Exercise brief: Print each line exactly as it is given.

Given material:
● ● ● ● ●

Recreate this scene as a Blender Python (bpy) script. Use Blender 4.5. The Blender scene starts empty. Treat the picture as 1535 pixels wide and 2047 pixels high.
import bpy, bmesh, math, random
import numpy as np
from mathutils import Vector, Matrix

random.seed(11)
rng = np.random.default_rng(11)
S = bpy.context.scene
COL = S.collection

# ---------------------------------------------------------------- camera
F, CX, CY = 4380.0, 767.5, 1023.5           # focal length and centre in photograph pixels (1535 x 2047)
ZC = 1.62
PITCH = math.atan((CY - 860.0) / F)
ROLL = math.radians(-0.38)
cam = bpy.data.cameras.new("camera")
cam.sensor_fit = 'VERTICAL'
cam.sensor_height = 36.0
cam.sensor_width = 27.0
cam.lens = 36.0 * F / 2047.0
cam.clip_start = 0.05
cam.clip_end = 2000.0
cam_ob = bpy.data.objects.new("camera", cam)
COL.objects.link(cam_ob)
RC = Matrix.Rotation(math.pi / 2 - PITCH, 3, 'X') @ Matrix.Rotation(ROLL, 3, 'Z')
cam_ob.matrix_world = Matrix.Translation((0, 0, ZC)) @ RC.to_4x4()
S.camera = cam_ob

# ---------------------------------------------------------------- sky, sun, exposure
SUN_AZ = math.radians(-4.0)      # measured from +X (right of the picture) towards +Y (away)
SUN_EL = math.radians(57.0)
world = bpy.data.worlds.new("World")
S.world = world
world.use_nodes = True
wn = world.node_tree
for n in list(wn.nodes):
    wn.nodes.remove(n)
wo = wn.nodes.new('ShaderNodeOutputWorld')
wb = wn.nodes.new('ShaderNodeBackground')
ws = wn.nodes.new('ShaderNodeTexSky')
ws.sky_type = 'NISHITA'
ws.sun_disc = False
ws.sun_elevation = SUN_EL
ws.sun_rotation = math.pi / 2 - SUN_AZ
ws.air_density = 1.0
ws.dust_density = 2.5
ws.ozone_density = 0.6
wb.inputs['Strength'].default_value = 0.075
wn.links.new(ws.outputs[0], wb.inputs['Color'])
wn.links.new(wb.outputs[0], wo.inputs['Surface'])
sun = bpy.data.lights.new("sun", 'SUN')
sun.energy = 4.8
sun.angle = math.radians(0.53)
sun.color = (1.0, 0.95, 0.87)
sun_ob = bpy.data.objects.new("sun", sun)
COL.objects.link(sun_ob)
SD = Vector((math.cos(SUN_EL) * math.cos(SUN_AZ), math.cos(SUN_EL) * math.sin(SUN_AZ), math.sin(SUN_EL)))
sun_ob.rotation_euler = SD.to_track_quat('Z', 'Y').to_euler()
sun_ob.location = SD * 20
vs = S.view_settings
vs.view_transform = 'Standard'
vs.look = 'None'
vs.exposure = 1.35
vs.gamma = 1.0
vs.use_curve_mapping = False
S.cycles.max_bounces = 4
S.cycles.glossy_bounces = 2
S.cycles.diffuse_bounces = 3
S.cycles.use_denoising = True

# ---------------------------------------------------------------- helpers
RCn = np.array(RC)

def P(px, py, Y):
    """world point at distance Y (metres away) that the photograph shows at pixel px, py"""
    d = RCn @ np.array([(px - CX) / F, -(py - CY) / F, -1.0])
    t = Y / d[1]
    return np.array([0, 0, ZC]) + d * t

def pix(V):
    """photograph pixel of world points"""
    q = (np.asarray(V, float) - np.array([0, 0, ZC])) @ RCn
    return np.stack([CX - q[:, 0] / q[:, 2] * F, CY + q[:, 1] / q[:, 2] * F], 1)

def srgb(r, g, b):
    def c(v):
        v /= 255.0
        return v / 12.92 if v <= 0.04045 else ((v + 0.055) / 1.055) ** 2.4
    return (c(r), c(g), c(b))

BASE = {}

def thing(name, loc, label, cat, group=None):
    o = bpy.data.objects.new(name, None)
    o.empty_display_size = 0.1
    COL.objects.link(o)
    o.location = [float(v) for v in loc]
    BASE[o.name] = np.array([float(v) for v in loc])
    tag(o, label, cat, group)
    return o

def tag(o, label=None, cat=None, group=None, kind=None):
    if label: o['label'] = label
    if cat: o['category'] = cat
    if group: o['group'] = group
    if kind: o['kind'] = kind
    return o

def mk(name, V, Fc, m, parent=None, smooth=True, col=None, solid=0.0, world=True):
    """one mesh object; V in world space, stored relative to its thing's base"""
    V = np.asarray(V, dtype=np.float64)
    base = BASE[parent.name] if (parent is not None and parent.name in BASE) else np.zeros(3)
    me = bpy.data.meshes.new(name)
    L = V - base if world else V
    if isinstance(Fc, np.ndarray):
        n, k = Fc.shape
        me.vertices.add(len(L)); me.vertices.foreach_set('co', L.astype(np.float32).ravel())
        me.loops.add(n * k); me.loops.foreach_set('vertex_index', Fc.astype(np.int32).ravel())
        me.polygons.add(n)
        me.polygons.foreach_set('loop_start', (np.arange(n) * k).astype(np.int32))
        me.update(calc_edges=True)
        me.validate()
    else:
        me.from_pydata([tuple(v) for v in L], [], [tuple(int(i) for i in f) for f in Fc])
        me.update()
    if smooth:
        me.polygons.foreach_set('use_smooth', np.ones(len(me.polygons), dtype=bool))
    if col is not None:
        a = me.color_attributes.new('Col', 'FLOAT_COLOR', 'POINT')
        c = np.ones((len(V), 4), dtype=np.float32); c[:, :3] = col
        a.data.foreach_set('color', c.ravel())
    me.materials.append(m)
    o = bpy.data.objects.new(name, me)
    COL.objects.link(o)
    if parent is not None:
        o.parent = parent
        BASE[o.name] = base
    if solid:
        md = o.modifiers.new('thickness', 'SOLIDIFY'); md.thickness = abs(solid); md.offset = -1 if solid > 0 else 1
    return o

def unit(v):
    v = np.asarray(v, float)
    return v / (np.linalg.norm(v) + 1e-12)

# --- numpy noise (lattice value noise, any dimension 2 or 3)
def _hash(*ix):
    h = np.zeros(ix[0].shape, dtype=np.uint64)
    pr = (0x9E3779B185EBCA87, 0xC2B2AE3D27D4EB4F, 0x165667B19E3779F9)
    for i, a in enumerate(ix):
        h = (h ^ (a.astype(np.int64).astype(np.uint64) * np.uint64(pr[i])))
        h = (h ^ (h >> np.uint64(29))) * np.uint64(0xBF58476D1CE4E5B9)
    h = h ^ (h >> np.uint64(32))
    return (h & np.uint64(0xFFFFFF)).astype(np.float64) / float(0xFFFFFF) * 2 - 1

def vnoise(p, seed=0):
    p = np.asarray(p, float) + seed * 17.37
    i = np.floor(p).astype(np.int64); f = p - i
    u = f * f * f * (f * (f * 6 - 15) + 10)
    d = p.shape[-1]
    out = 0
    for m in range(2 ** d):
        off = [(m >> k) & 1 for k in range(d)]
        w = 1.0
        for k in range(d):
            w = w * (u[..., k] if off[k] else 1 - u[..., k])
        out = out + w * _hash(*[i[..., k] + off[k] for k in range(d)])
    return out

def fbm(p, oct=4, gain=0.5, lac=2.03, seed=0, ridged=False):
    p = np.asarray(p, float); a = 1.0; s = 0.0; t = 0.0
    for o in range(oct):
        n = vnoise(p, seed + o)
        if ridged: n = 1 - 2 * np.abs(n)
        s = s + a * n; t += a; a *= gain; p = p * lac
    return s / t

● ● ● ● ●

Exercise solution:
Recreate this scene as a Blender Python (bpy) script. Use Blender 4.5. The Blender scene starts empty. Treat the picture as 1535 pixels wide and 2047 pixels high.
import bpy, bmesh, math, random
import numpy as np
from mathutils import Vector, Matrix

random.seed(11)
rng = np.random.default_rng(11)
S = bpy.context.scene
COL = S.collection

# ---------------------------------------------------------------- camera
F, CX, CY = 4380.0, 767.5, 1023.5           # focal length and centre in photograph pixels (1535 x 2047)
ZC = 1.62
PITCH = math.atan((CY - 860.0) / F)
ROLL = math.radians(-0.38)
cam = bpy.data.cameras.new("camera")
cam.sensor_fit = 'VERTICAL'
cam.sensor_height = 36.0
cam.sensor_width = 27.0
cam.lens = 36.0 * F / 2047.0
cam.clip_start = 0.05
cam.clip_end = 2000.0
cam_ob = bpy.data.objects.new("camera", cam)
COL.objects.link(cam_ob)
RC = Matrix.Rotation(math.pi / 2 - PITCH, 3, 'X') @ Matrix.Rotation(ROLL, 3, 'Z')
cam_ob.matrix_world = Matrix.Translation((0, 0, ZC)) @ RC.to_4x4()
S.camera = cam_ob

# ---------------------------------------------------------------- sky, sun, exposure
SUN_AZ = math.radians(-4.0)      # measured from +X (right of the picture) towards +Y (away)
SUN_EL = math.radians(57.0)
world = bpy.data.worlds.new("World")
S.world = world
world.use_nodes = True
wn = world.node_tree
for n in list(wn.nodes):
    wn.nodes.remove(n)
wo = wn.nodes.new('ShaderNodeOutputWorld')
wb = wn.nodes.new('ShaderNodeBackground')
ws = wn.nodes.new('ShaderNodeTexSky')
ws.sky_type = 'NISHITA'
ws.sun_disc = False
ws.sun_elevation = SUN_EL
ws.sun_rotation = math.pi / 2 - SUN_AZ
ws.air_density = 1.0
ws.dust_density = 2.5
ws.ozone_density = 0.6
wb.inputs['Strength'].default_value = 0.075
wn.links.new(ws.outputs[0], wb.inputs['Color'])
wn.links.new(wb.outputs[0], wo.inputs['Surface'])
sun = bpy.data.lights.new("sun", 'SUN')
sun.energy = 4.8
sun.angle = math.radians(0.53)
sun.color = (1.0, 0.95, 0.87)
sun_ob = bpy.data.objects.new("sun", sun)
COL.objects.link(sun_ob)
SD = Vector((math.cos(SUN_EL) * math.cos(SUN_AZ), math.cos(SUN_EL) * math.sin(SUN_AZ), math.sin(SUN_EL)))
sun_ob.rotation_euler = SD.to_track_quat('Z', 'Y').to_euler()
sun_ob.location = SD * 20
vs = S.view_settings
vs.view_transform = 'Standard'
vs.look = 'None'
vs.exposure = 1.35
vs.gamma = 1.0
vs.use_curve_mapping = False
S.cycles.max_bounces = 4
S.cycles.glossy_bounces = 2
S.cycles.diffuse_bounces = 3
S.cycles.use_denoising = True

# ---------------------------------------------------------------- helpers
RCn = np.array(RC)

def P(px, py, Y):
    """world point at distance Y (metres away) that the photograph shows at pixel px, py"""
    d = RCn @ np.array([(px - CX) / F, -(py - CY) / F, -1.0])
    t = Y / d[1]
    return np.array([0, 0, ZC]) + d * t

def pix(V):
    """photograph pixel of world points"""
    q = (np.asarray(V, float) - np.array([0, 0, ZC])) @ RCn
    return np.stack([CX - q[:, 0] / q[:, 2] * F, CY + q[:, 1] / q[:, 2] * F], 1)

def srgb(r, g, b):
    def c(v):
        v /= 255.0
        return v / 12.92 if v <= 0.04045 else ((v + 0.055) / 1.055) ** 2.4
    return (c(r), c(g), c(b))

BASE = {}

def thing(name, loc, label, cat, group=None):
    o = bpy.data.objects.new(name, None)
    o.empty_display_size = 0.1
    COL.objects.link(o)
    o.location = [float(v) for v in loc]
    BASE[o.name] = np.array([float(v) for v in loc])
    tag(o, label, cat, group)
    return o

def tag(o, label=None, cat=None, group=None, kind=None):
    if label: o['label'] = label
    if cat: o['category'] = cat
    if group: o['group'] = group
    if kind: o['kind'] = kind
    return o

def mk(name, V, Fc, m, parent=None, smooth=True, col=None, solid=0.0, world=True):
    """one mesh object; V in world space, stored relative to its thing's base"""
    V = np.asarray(V, dtype=np.float64)
    base = BASE[parent.name] if (parent is not None and parent.name in BASE) else np.zeros(3)
    me = bpy.data.meshes.new(name)
    L = V - base if world else V
    if isinstance(Fc, np.ndarray):
        n, k = Fc.shape
        me.vertices.add(len(L)); me.vertices.foreach_set('co', L.astype(np.float32).ravel())
        me.loops.add(n * k); me.loops.foreach_set('vertex_index', Fc.astype(np.int32).ravel())
        me.polygons.add(n)
        me.polygons.foreach_set('loop_start', (np.arange(n) * k).astype(np.int32))
        me.update(calc_edges=True)
        me.validate()
    else:
        me.from_pydata([tuple(v) for v in L], [], [tuple(int(i) for i in f) for f in Fc])
        me.update()
    if smooth:
        me.polygons.foreach_set('use_smooth', np.ones(len(me.polygons), dtype=bool))
    if col is not None:
        a = me.color_attributes.new('Col', 'FLOAT_COLOR', 'POINT')
        c = np.ones((len(V), 4), dtype=np.float32); c[:, :3] = col
        a.data.foreach_set('color', c.ravel())
    me.materials.append(m)
    o = bpy.data.objects.new(name, me)
    COL.objects.link(o)
    if parent is not None:
        o.parent = parent
        BASE[o.name] = base
    if solid:
        md = o.modifiers.new('thickness', 'SOLIDIFY'); md.thickness = abs(solid); md.offset = -1 if solid > 0 else 1
    return o

def unit(v):
    v = np.asarray(v, float)
    return v / (np.linalg.norm(v) + 1e-12)

# --- numpy noise (lattice value noise, any dimension 2 or 3)
def _hash(*ix):
    h = np.zeros(ix[0].shape, dtype=np.uint64)
    pr = (0x9E3779B185EBCA87, 0xC2B2AE3D27D4EB4F, 0x165667B19E3779F9)
    for i, a in enumerate(ix):
        h = (h ^ (a.astype(np.int64).astype(np.uint64) * np.uint64(pr[i])))
        h = (h ^ (h >> np.uint64(29))) * np.uint64(0xBF58476D1CE4E5B9)
    h = h ^ (h >> np.uint64(32))
    return (h & np.uint64(0xFFFFFF)).astype(np.float64) / float(0xFFFFFF) * 2 - 1

def vnoise(p, seed=0):
    p = np.asarray(p, float) + seed * 17.37
    i = np.floor(p).astype(np.int64); f = p - i
    u = f * f * f * (f * (f * 6 - 15) + 10)
    d = p.shape[-1]
    out = 0
    for m in range(2 ** d):
        off = [(m >> k) & 1 for k in range(d)]
        w = 1.0
        for k in range(d):
            w = w * (u[..., k] if off[k] else 1 - u[..., k])
        out = out + w * _hash(*[i[..., k] + off[k] for k in range(d)])
    return out

def fbm(p, oct=4, gain=0.5, lac=2.03, seed=0, ridged=False):
    p = np.asarray(p, float); a = 1.0; s = 0.0; t = 0.0
    for o in range(oct):
        n = vnoise(p, seed + o)
        if ridged: n = 1 - 2 * np.abs(n)
        s = s + a * n; t += a; a *= gain; p = p * lac
    return s / t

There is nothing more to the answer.